Now, this is interesting. :-) I have made some experiments:
  1. I looked into the source code version control system in our company and found the conversion table for Kamenických, committed in 2003, it has the exclamation mark at 0xAD.
  2. Then, I ran T602 (in a DOS virtual machine), a famous historical full-screen DOS text editor. It uses the section sign.
  3. Then, I downloaded some random DOS TSR program for Czech keyboard and encoding. It apparently uses 0xAD for the exclamation mark.
  4. Then, I ran a different TSR, and it used the section sign.
  5. http://ftp.muni.cz/pub/localization/charsets/cs-encodings-faq seems to list the section sign.
Given that the classical Czech typewriter keyboard has a section sign key, I would assume the character should be present in the encoding (and I see no reason why anyone would need an inverted exclamation mark in Czech texts). The inverted exclamation mark is obviously a leftover from the original CP437, so some implementations probably just left it there untouched.
And I would say the difference between beta and sharp S was completely negligible by contemporary standards, so the character could have been used for both, I guess.
So, I would say the table here should be corrected to U+00A7, possibly with a note stating that some implementation left the inverted exclamation mark there from CP437.

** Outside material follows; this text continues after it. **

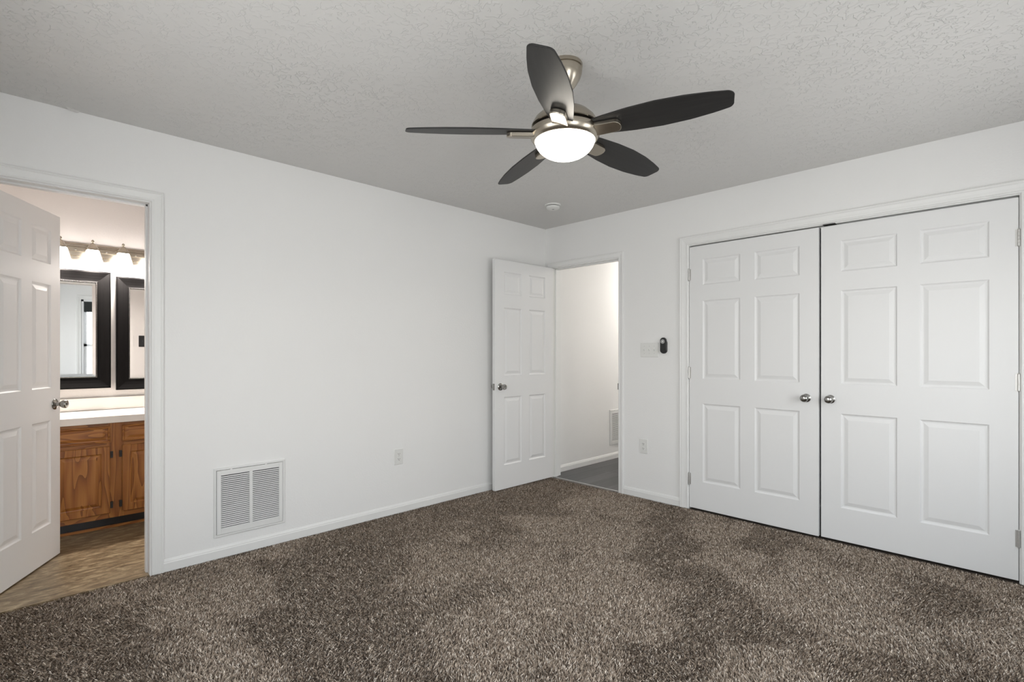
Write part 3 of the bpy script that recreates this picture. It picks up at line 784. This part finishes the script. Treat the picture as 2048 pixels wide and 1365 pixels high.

--Mormegil 23. 4. 2013, 09:53 (UTC)
Ahoi Petr. Thank you for your valuable research and clarification. I have incorporated this into the English WP. If you or someone else finds out more, please don't hold back.
(BTW. The English WP has some info on codepage assignments (CP867, CP895), based on my research, which is only partially covered in the Czech article. Feel free to port that information into here.)